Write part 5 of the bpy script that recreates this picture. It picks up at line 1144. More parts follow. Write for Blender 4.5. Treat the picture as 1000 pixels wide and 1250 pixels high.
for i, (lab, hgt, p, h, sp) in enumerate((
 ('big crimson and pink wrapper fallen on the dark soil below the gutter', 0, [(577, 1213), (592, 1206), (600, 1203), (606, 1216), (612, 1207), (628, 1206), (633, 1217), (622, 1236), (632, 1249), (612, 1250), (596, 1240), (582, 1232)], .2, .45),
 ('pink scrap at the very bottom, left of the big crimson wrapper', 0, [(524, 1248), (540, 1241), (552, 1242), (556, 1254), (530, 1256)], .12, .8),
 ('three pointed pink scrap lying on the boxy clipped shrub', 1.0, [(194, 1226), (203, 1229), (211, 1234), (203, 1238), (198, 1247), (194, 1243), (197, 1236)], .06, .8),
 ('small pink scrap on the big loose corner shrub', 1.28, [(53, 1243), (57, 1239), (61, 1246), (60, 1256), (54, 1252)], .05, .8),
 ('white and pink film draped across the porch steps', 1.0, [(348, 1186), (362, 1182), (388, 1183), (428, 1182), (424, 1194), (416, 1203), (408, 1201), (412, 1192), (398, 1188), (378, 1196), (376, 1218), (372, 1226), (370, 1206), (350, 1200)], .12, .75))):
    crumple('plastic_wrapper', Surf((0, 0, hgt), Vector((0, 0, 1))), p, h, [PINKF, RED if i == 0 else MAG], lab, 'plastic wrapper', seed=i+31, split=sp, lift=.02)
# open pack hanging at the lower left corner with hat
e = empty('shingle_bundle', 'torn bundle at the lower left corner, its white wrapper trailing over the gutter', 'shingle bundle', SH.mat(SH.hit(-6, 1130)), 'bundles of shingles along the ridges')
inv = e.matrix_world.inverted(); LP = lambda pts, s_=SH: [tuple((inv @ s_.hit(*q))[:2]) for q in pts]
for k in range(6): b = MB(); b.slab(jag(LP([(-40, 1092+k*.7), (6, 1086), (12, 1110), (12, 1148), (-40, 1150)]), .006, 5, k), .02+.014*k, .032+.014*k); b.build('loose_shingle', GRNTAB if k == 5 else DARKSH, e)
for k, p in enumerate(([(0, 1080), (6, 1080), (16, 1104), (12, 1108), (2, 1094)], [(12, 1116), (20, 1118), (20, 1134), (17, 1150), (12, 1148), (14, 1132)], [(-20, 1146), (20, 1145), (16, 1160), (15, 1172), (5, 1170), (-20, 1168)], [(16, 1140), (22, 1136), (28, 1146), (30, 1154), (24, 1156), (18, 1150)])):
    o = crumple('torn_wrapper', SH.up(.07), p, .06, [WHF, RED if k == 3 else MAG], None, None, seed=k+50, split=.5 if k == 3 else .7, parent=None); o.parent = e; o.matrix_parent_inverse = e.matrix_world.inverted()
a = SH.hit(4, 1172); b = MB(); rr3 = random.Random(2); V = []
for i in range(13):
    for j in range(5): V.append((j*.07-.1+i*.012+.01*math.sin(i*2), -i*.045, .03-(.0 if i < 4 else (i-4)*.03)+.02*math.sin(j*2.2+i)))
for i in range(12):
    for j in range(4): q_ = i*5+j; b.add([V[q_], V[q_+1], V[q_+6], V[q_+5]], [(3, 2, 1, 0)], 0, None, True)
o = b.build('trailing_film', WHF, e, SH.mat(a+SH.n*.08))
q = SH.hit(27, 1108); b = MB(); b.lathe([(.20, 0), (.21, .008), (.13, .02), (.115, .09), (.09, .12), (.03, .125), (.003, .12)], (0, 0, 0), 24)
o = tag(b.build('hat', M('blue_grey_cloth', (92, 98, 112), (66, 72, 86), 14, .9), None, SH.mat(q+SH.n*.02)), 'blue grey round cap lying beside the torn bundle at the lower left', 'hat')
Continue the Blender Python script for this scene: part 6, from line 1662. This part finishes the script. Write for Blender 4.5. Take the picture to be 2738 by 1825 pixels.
- - -
- Exercise prompt -
All of the entries need to be reproduced exactly; please write them out.

- Solution to this problem -
Write part 5 of the bpy script that recreates this picture. It picks up at line 1144. More parts follow. Write for Blender 4.5. Treat the picture as 1000 pixels wide and 1250 pixels high.
for i, (lab, hgt, p, h, sp) in enumerate((
 ('big crimson and pink wrapper fallen on the dark soil below the gutter', 0, [(577, 1213), (592, 1206), (600, 1203), (606, 1216), (612, 1207), (628, 1206), (633, 1217), (622, 1236), (632, 1249), (612, 1250), (596, 1240), (582, 1232)], .2, .45),
 ('pink scrap at the very bottom, left of the big crimson wrapper', 0, [(524, 1248), (540, 1241), (552, 1242), (556, 1254), (530, 1256)], .12, .8),
 ('three pointed pink scrap lying on the boxy clipped shrub', 1.0, [(194, 1226), (203, 1229), (211, 1234), (203, 1238), (198, 1247), (194, 1243), (197, 1236)], .06, .8),
 ('small pink scrap on the big loose corner shrub', 1.28, [(53, 1243), (57, 1239), (61, 1246), (60, 1256), (54, 1252)], .05, .8),
 ('white and pink film draped across the porch steps', 1.0, [(348, 1186), (362, 1182), (388, 1183), (428, 1182), (424, 1194), (416, 1203), (408, 1201), (412, 1192), (398, 1188), (378, 1196), (376, 1218), (372, 1226), (370, 1206), (350, 1200)], .12, .75))):
    crumple('plastic_wrapper', Surf((0, 0, hgt), Vector((0, 0, 1))), p, h, [PINKF, RED if i == 0 else MAG], lab, 'plastic wrapper', seed=i+31, split=sp, lift=.02)
# open pack hanging at the lower left corner with hat
e = empty('shingle_bundle', 'torn bundle at the lower left corner, its white wrapper trailing over the gutter', 'shingle bundle', SH.mat(SH.hit(-6, 1130)), 'bundles of shingles along the ridges')
inv = e.matrix_world.inverted(); LP = lambda pts, s_=SH: [tuple((inv @ s_.hit(*q))[:2]) for q in pts]
for k in range(6): b = MB(); b.slab(jag(LP([(-40, 1092+k*.7), (6, 1086), (12, 1110), (12, 1148), (-40, 1150)]), .006, 5, k), .02+.014*k, .032+.014*k); b.build('loose_shingle', GRNTAB if k == 5 else DARKSH, e)
for k, p in enumerate(([(0, 1080), (6, 1080), (16, 1104), (12, 1108), (2, 1094)], [(12, 1116), (20, 1118), (20, 1134), (17, 1150), (12, 1148), (14, 1132)], [(-20, 1146), (20, 1145), (16, 1160), (15, 1172), (5, 1170), (-20, 1168)], [(16, 1140), (22, 1136), (28, 1146), (30, 1154), (24, 1156), (18, 1150)])):
    o = crumple('torn_wrapper', SH.up(.07), p, .06, [WHF, RED if k == 3 else MAG], None, None, seed=k+50, split=.5 if k == 3 else .7, parent=None); o.parent = e; o.matrix_parent_inverse = e.matrix_world.inverted()
a = SH.hit(4, 1172); b = MB(); rr3 = random.Random(2); V = []
for i in range(13):
    for j in range(5): V.append((j*.07-.1+i*.012+.01*math.sin(i*2), -i*.045, .03-(.0 if i < 4 else (i-4)*.03)+.02*math.sin(j*2.2+i)))
for i in range(12):
    for j in range(4): q_ = i*5+j; b.add([V[q_], V[q_+1], V[q_+6], V[q_+5]], [(3, 2, 1, 0)], 0, None, True)
o = b.build('trailing_film', WHF, e, SH.mat(a+SH.n*.08))
q = SH.hit(27, 1108); b = MB(); b.lathe([(.20, 0), (.21, .008), (.13, .02), (.115, .09), (.09, .12), (.03, .125), (.003, .12)], (0, 0, 0), 24)
o = tag(b.build('hat', M('blue_grey_cloth', (92, 98, 112), (66, 72, 86), 14, .9), None, SH.mat(q+SH.n*.02)), 'blue grey round cap lying beside the torn bundle at the lower left', 'hat')
Continue the Blender Python script for this scene: part 6, from line 1662. This part finishes the script. Write for Blender 4.5. Take the picture to be 2738 by 1825 pixels.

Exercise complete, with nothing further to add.